Among federal agencies, the Justice, Defense and State Departments make up the lion's share of federal student loan repayments. The average yearly amount per individual federal worker that received the benefit is $7,000. Based on estimates from the House spending reports, it's slightly lower for Congressional staff at $6,000 per person who gets it.

"Anytime you use retention tools or recruitment tools like this, it increase the likelihood that you're going to keep good people longer, and in the long run, that's a benefit to the taxpayer and to the constituent," Fitch said.

At George Washington University, one of the most expensive in the nation, law student Roberta Roberts is studying public service law. She's considering a federal job, something she would do with or without help paying her $50,000 in loans.

"There are a lot of students who are deterred from working for the federal government or public interest organizations because they know they'll be making a lot more in private practice and they need that to pay off these student loans," said Roberts.

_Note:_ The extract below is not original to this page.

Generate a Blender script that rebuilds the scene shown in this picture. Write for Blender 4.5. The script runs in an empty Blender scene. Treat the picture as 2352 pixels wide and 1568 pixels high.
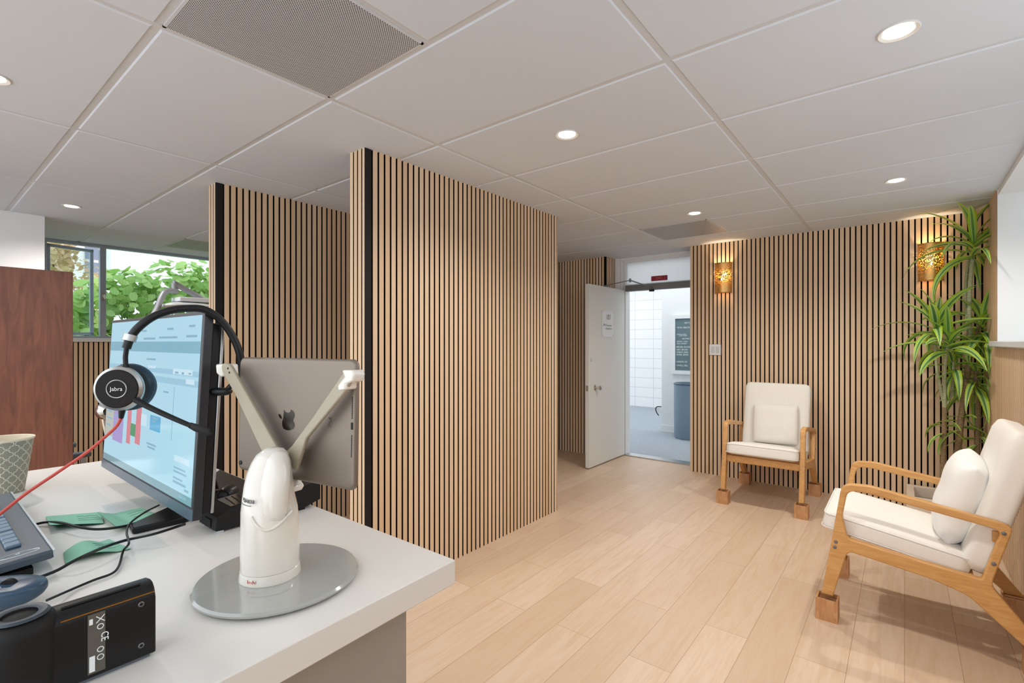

A recent report by the Congressional Management Foundation found the student loan perks are one of the most popular in Congress. Members don't get it. Federal agencies and the House cap the total payments to $60,000 for an individual and the Senate limits it to $40,000. It does come with strings attached. Federal workers must agree to a three-year commitment to work. In Congress, it's one year.

Whether the program survives is up for debate given these days of government austerity with sequestration and shutdowns. After all the U.S. has trillions of dollars of its own debts to pay.